◆ **WHAT YOU WILL DO**: The lines below are to be quoted exactly, from the first through the one that contains "return Vector((rr *".

◆ **INFORMATION SHOWN**:
+-------+
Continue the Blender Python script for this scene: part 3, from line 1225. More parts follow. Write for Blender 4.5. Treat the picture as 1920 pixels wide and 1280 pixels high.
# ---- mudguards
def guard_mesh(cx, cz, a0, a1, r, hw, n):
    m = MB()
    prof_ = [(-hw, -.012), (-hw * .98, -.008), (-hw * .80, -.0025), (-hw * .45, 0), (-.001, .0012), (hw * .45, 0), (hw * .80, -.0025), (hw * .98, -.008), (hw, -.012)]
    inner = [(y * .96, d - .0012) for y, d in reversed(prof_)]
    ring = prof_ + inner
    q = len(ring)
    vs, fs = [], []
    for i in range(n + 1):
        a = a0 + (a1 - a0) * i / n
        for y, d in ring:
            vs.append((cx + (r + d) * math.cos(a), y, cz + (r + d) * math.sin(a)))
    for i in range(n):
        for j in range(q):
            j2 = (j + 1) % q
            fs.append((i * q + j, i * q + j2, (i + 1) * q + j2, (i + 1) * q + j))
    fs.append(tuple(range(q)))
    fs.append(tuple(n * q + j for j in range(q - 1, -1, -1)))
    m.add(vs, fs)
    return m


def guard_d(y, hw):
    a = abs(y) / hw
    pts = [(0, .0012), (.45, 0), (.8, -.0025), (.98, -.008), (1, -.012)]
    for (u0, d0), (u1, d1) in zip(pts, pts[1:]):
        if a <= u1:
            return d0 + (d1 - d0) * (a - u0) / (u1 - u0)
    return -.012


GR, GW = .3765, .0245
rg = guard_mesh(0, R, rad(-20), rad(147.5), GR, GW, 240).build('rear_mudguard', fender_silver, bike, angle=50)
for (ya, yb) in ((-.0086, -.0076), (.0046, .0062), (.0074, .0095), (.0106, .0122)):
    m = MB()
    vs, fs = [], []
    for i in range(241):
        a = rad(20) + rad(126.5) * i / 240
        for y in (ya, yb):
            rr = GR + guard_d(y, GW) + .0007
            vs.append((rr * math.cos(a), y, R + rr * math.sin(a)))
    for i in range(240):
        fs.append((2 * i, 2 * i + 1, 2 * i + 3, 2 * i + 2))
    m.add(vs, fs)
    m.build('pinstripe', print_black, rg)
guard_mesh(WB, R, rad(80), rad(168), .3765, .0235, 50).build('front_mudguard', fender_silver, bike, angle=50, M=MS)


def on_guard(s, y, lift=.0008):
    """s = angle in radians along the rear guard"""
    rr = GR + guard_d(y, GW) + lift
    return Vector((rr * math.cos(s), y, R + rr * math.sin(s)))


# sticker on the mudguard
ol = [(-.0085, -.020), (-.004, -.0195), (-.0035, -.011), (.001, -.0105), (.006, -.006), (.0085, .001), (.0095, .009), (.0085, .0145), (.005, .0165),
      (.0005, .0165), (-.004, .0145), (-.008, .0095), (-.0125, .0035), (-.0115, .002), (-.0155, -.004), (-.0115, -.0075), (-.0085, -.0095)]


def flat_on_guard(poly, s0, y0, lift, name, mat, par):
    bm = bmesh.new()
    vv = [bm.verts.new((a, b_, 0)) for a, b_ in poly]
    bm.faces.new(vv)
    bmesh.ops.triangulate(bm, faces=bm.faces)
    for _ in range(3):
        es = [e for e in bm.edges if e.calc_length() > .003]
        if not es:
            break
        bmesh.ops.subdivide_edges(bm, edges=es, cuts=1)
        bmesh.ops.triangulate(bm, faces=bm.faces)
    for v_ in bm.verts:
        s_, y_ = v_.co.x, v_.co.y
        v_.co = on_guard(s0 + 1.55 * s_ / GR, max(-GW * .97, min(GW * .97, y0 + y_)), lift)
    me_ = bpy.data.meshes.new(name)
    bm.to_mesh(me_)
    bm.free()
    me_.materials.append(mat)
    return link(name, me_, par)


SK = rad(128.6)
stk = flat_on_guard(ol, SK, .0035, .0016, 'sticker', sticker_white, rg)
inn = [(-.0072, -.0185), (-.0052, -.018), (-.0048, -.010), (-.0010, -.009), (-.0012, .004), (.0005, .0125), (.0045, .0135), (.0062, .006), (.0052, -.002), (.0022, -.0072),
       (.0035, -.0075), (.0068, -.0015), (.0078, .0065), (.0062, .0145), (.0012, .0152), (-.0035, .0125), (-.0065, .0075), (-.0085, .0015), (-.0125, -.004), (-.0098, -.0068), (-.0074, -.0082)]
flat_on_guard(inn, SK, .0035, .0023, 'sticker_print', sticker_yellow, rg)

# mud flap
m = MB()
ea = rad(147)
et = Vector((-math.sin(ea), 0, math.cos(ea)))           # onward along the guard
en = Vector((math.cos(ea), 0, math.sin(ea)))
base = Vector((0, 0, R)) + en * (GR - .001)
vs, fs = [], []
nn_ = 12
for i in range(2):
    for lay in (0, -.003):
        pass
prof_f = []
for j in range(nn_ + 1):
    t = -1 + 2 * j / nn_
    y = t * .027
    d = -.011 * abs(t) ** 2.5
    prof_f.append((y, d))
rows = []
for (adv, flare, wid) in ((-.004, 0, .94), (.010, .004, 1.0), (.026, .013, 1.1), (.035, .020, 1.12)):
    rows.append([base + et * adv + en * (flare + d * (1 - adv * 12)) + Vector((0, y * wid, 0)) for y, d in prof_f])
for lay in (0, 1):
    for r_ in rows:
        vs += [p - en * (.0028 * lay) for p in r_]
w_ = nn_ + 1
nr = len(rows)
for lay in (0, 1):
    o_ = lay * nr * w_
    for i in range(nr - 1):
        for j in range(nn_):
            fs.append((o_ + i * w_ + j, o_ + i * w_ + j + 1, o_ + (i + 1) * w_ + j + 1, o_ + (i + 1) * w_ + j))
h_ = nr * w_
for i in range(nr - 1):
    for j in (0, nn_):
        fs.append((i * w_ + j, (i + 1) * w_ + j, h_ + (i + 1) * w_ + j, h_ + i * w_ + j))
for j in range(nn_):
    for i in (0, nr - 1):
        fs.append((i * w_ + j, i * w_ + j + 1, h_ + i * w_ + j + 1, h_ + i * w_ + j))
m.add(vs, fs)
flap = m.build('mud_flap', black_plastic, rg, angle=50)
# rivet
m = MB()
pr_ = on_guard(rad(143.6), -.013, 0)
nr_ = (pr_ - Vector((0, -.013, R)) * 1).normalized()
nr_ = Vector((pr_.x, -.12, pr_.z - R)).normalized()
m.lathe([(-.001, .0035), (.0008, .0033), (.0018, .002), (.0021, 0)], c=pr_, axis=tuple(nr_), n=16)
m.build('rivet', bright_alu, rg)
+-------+
◆ **COMPLETE RESPONSE**:
Continue the Blender Python script for this scene: part 3, from line 1225. More parts follow. Write for Blender 4.5. Treat the picture as 1920 pixels wide and 1280 pixels high.
# ---- mudguards
def guard_mesh(cx, cz, a0, a1, r, hw, n):
    m = MB()
    prof_ = [(-hw, -.012), (-hw * .98, -.008), (-hw * .80, -.0025), (-hw * .45, 0), (-.001, .0012), (hw * .45, 0), (hw * .80, -.0025), (hw * .98, -.008), (hw, -.012)]
    inner = [(y * .96, d - .0012) for y, d in reversed(prof_)]
    ring = prof_ + inner
    q = len(ring)
    vs, fs = [], []
    for i in range(n + 1):
        a = a0 + (a1 - a0) * i / n
        for y, d in ring:
            vs.append((cx + (r + d) * math.cos(a), y, cz + (r + d) * math.sin(a)))
    for i in range(n):
        for j in range(q):
            j2 = (j + 1) % q
            fs.append((i * q + j, i * q + j2, (i + 1) * q + j2, (i + 1) * q + j))
    fs.append(tuple(range(q)))
    fs.append(tuple(n * q + j for j in range(q - 1, -1, -1)))
    m.add(vs, fs)
    return m


def guard_d(y, hw):
    a = abs(y) / hw
    pts = [(0, .0012), (.45, 0), (.8, -.0025), (.98, -.008), (1, -.012)]
    for (u0, d0), (u1, d1) in zip(pts, pts[1:]):
        if a <= u1:
            return d0 + (d1 - d0) * (a - u0) / (u1 - u0)
    return -.012


GR, GW = .3765, .0245
rg = guard_mesh(0, R, rad(-20), rad(147.5), GR, GW, 240).build('rear_mudguard', fender_silver, bike, angle=50)
for (ya, yb) in ((-.0086, -.0076), (.0046, .0062), (.0074, .0095), (.0106, .0122)):
    m = MB()
    vs, fs = [], []
    for i in range(241):
        a = rad(20) + rad(126.5) * i / 240
        for y in (ya, yb):
            rr = GR + guard_d(y, GW) + .0007
            vs.append((rr * math.cos(a), y, R + rr * math.sin(a)))
    for i in range(240):
        fs.append((2 * i, 2 * i + 1, 2 * i + 3, 2 * i + 2))
    m.add(vs, fs)
    m.build('pinstripe', print_black, rg)
guard_mesh(WB, R, rad(80), rad(168), .3765, .0235, 50).build('front_mudguard', fender_silver, bike, angle=50, M=MS)


def on_guard(s, y, lift=.0008):
    """s = angle in radians along the rear guard"""
    rr = GR + guard_d(y, GW) + lift
    return Vector((rr * math.cos(s), y, R + rr * math.sin(s)))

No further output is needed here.